Thursday night’s storygame was The Shab-al-hiri Roach, which I’ve wanted to try for ages. The premise is that the player characters are all academics striving for power and status in a small but prestigious college somewhere in New England in 1919. Introduced into their midst is an uncanny archaeological discovery, the eponymous roach, which represents a Sumerian cockroach deity of deep and sinister powers.
At any point during the game, the players can choose (or be forced) to “swallow the roach,” thereby gaining power, but also making themselves subject to the roach’s commands. These commands come from a deck of cards: during each of six acts, the players draw to discover a task they have to complete this act, with different tasks depending on whether they currently have the roach. The deck of cards can also make players possessed, or give them the opportunity to be freed from possession. No one can win while roach-possessed, so there’s a trick of allowing yourself to be possessed and then get rid of the roach again — which may or may not work.
Our play session was pretty successful from moment to moment. Having the goal from the card provided some goals for players trying to frame scenes; and there’s nothing like speaking some guttural faux-Sumerian to unlock one’s hammier acting. I had a really good time playing.
But I didn’t feel that the mechanics produced a very coherent arc story. In particular, when a player’s attempt failed (the theft of some pygmy bones from a museum, for instance), the failure was pretty final and didn’t really allow for interesting ramifications afterward; so there were a fair few storylines that were developed and then dropped again immediately, forcing players to come up with new schemes instead.
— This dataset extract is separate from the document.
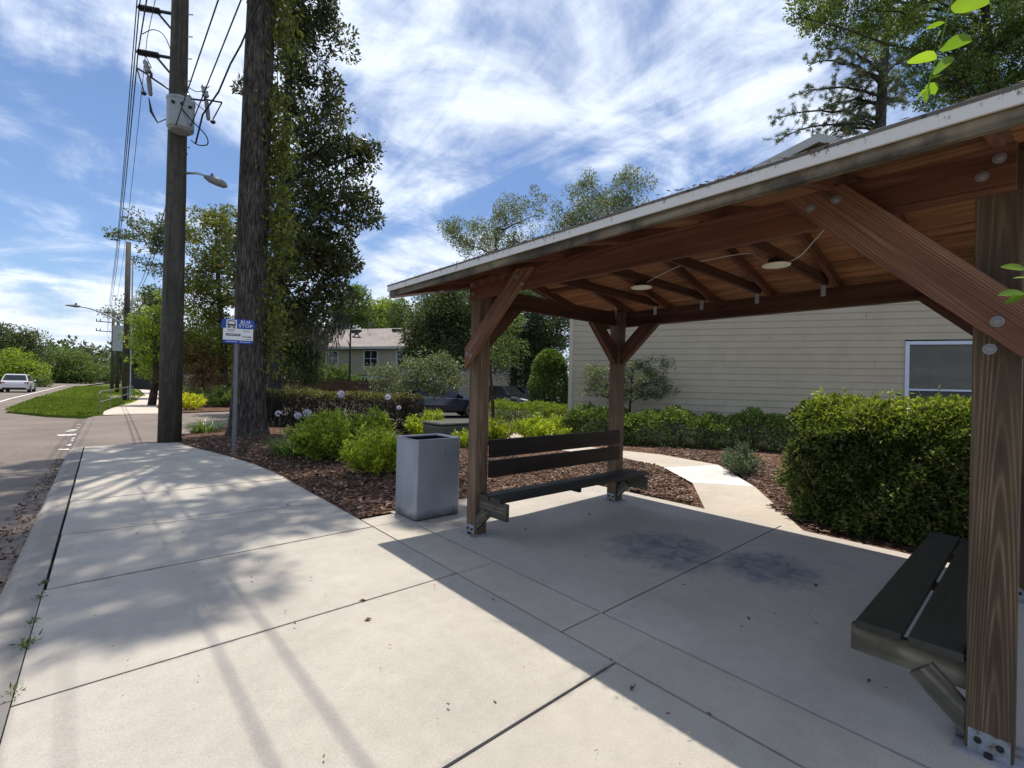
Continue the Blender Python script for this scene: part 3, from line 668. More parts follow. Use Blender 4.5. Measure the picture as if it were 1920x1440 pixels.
chips(4200, [(5.75, 1.62), (7.45, 2.75), (9.15, 4.15), (9.6, 6.0), (10.6, 6.4), (11.2, 4.4), (8.3, 2.2), (6.4, 2.3), (5.9, 1.3)], .018, .045, .02, 'chips', 'bark_mulch', 'bark chips along the far edge of the path by the hedges', 'mulch')
chips(1300, [(-.53, 1.5), (-.53, 12.5), (-.66, 12.5), (-.82, 6.0), (-.95, 1.5)], .006, .028, RZ-.006, 'litter', 'leaf_litter', 'dry brown leaves drifted in the gutter along the kerb', 'leaf litter')
chips(240, [(-.2, .3), (5.6, .3), (5.6, 4.9), (2.1, 4.9), (1.9, 9.5), (-.2, 12)], .003, .011, .006, 'litter', 'leaf_specks', 'tiny dark specks of leaf debris strewn over the pavement and shelter slab', 'debris')
# concrete path behind the shelter
pa = MB(); z = .035
pa.poly([(5.725, 2.80, -.002), (5.725, 1.70, -.002), (7.51, 2.90, z), (6.97, 3.62, z)]); struct('path', pa, 'path')
pb = MB(); pb.poly([(6.98, 3.63, z), (7.52, 2.91, z), (9.08, 4.2, z), (7.9, 4.68, z)]); struct('path', pb, 'path_new')
pc = MB(); pc.poly([(7.905, 4.69, z), (9.085, 4.21, z), (9.35, 5.6, z), (8.95, 7.4, z), (9.6, 11.5, z), (8.4, 11.5, z), (7.9, 7.4, z), (8.25, 5.9, z)]); struct('path', pc, 'path')

# ================================================================== shelter
X0, X1, Y0, Y1, PW = 2.785, 5.08, .062, 3.69, .145
S = thing('bus_shelter', 'open timber bus shelter with low gable roof on four bolted posts', 'bus shelter', (4.0, 1.95, 0))
def bolt(p, ax, parent=S):
    b = MB(); b.lathe(p, [(0, .022), (.003, .022), (.0035, .013), (.011, .012), (.013, .007)], 12, ax); part('bolt', b, 'zinc', parent, smooth=False)
for i, (x, y) in enumerate([(X0, Y1), (X1, Y1), (X0, Y0), (X1, Y0)]):
    b = MB(); b.box((x, y, .012), (x+PW, y+PW, 2.50)); part('post', b, 'post_red' if y > 1 else 'post_wood', S, bevel=.006)
    b = MB(); b.box((x-.035, y-.035, .001), (x+PW+.035, y+PW+.035, .012))
    b.box((x-.005, y+.01, .012), (x-.0005, y+PW-.01, .10)); b.box((x+PW+.0005, y+.01, .012), (x+PW+.005, y+PW-.01, .10))
    base = part('base_bracket', b, 'rust', S)
    for dy in (.04, .105):
        k = MB(); k.lathe((x-.006, y+dy, .062), [(0, .013), (.009, .012), (.01, .005)], 8, (-1, 0, 0)); part('bolt', k, 'black', base)
    for dx in (-.02, PW+.02):
        k = MB(); k.lathe((x+dx, y+PW/2, .013), [(0, .014), (.016, .013), (.017, .005)], 8); part('bolt', k, 'black', base)
b = MB(); b.box((X0-.041, .085, 2.34), (X0-.001, 3.81, 2.53)); part('beam', b, 'stain_wood', S, bevel=.004)
b = MB(); b.box((X1+PW+.001, .0, 2.315), (X1+PW+.041, 3.83, 2.505)); part('beam', b, 'stain_dark', S, bevel=.004)
for y in (Y1+.05, Y0+.05):
    b = MB(); b.box((X0+PW+.001, y, 2.315), (X1-.001, y+.042, 2.49)); part('beam', b, 'stain_dark', S, bevel=.004)
b = MB(); b.prism([(2.86, 2.505), (3.08, 2.522), (3.81, 1.86), (3.81, 1.645)], 0, X0-.088, X0-.042, (0, .72, -.7)); part('brace', b, 'brace_wood', S, bevel=.003)
b = MB(); b.prism([(.94, 2.51), (.66, 2.522), (.035, 1.86), (.035, 1.63)], 0, X0-.088, X0-.042, (0, .68, .73)); part('brace', b, 'brace_wood', S, bevel=.003)
for y, z in [(3.05, 2.45), (2.98, 2.38), (3.76, 1.80), (3.70, 1.78), (.80, 2.44), (.69, 2.45), (.13, 1.80), (.15, 1.69)]: bolt((X0-.088, y, z), (-1, 0, 0))
for y, z in [(3.765, 2.49), (3.752, 2.40), (.135, 2.475), (.185, 2.415)]: bolt((X0-.041, y, z), (-1, 0, 0))
# braces under the end and rear beams
for y in (Y1+.03, Y0+.03):
    b = MB(); b.prism([(X0+PW, 2.02), (X0+PW, 1.86), (X0+PW+.46, 2.314), (X0+PW+.30, 2.314)], 1, y, y+.085, (.7, 0, .7)); part('brace', b, 'stain_dark', S)
    b = MB(); b.prism([(X1, 2.03), (X1, 1.80), (X1-.50, 2.314), (X1-.30, 2.314)], 1, y, y+.085, (-.7, 0, .7)); part('brace', b, 'stain_dark', S)
b = MB(); b.prism([(Y1, 2.03), (Y1, 1.80), (Y1-.53, 2.314), (Y1-.30, 2.314)], 0, X1+.04, X1+.13, (0, -.7, .7)); part('brace', b, 'stain_dark', S)
b = MB(); b.prism([(Y0+PW, 2.03), (Y0+PW, 1.80), (Y0+PW+.53, 2.314), (Y0+PW+.30, 2.314)], 0, X1+.04, X1+.13, (0, .7, .7)); part('brace', b, 'stain_dark', S)
XR, ZR, SLO = 4.005, 2.835, .25
XE0, XE1 = 2.245, 5.765
def rz(x): return ZR-SLO*abs(x-XR)     # underside of rafters
def slope(y0, y1, t0, t1, mat, name, xa, xb, parent=S, n=1):
    """a pitched member between xa and xb, from height t0 to t1 above the rafter underside"""
    b = MB(); b.prism([(xa, rz(xa)+t0), (xb, rz(xb)+t0), (xb, rz(xb)+t1), (xa, rz(xa)+t1)], 1, y0, y1, (xb-xa, 0, rz(xb)-rz(xa))); return part(name, b, mat, parent)
RY = [3.745, 3.16, 2.55, 1.94, 1.33, .72, .135]
for y in RY:
    slope(y-.02, y+.02, 0, .088, 'stain_wood', 'rafter', XE0, XR-.001); slope(y-.02, y+.02, 0, .088, 'stain_wood', 'rafter', XR+.001, XE1)
for y in (4.44, -.50):
    slope(y-.02, y+.02, 0, .088, 'stain_wood', 'barge_rafter', XE0, XR-.001); slope(y-.02, y+.02, 0, .088, 'stain_wood', 'barge_rafter', XR+.001, XE1)
for y in (3.20, 2.59, 1.98, 1.37):
    b = MB(); b.box((X0-.02, y+.021, 2.535), (X1+PW+.02, y+.060, 2.62)); part('tie_beam', b, 'stain_dark', S)
for y in (3.255, 2.645, 2.035, 1.425):
    b = MB(); b.box((X1+PW-.003, y-.02, 2.43), (X1+PW, y+.02, 2.535)); b.box((X1+PW-.10, y+.0055, 2.53), (X1+PW, y+.009, 2.63)); part('bracket', b, 'galv', S)
b = MB(); b.box((X1-.03, Y1+.045, 2.40), (X1+.0, Y1+.049, 2.56)); b.box((X1-.05, Y1-.004, 2.40), (X1+.0, Y1+.04, 2.404)); part('bracket', b, 'galv', S)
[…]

Another difficulty was that the setting and situation tended to encourage a lot of the same kind of action: Player character A saying nasty things about player character B to university authority C. (Or maybe it was just us?)
Also, it was definitely the most fiddly with dice of the storygames I’ve tried so far, with each resolution requiring a certain amount of discussion between players about which dice to roll (“is this a power/status roll or not? do we think my enthusiasm for gossip counts here?” etc.).
Still. I had fun with it and want to play more, as I really liked the setting and core concept.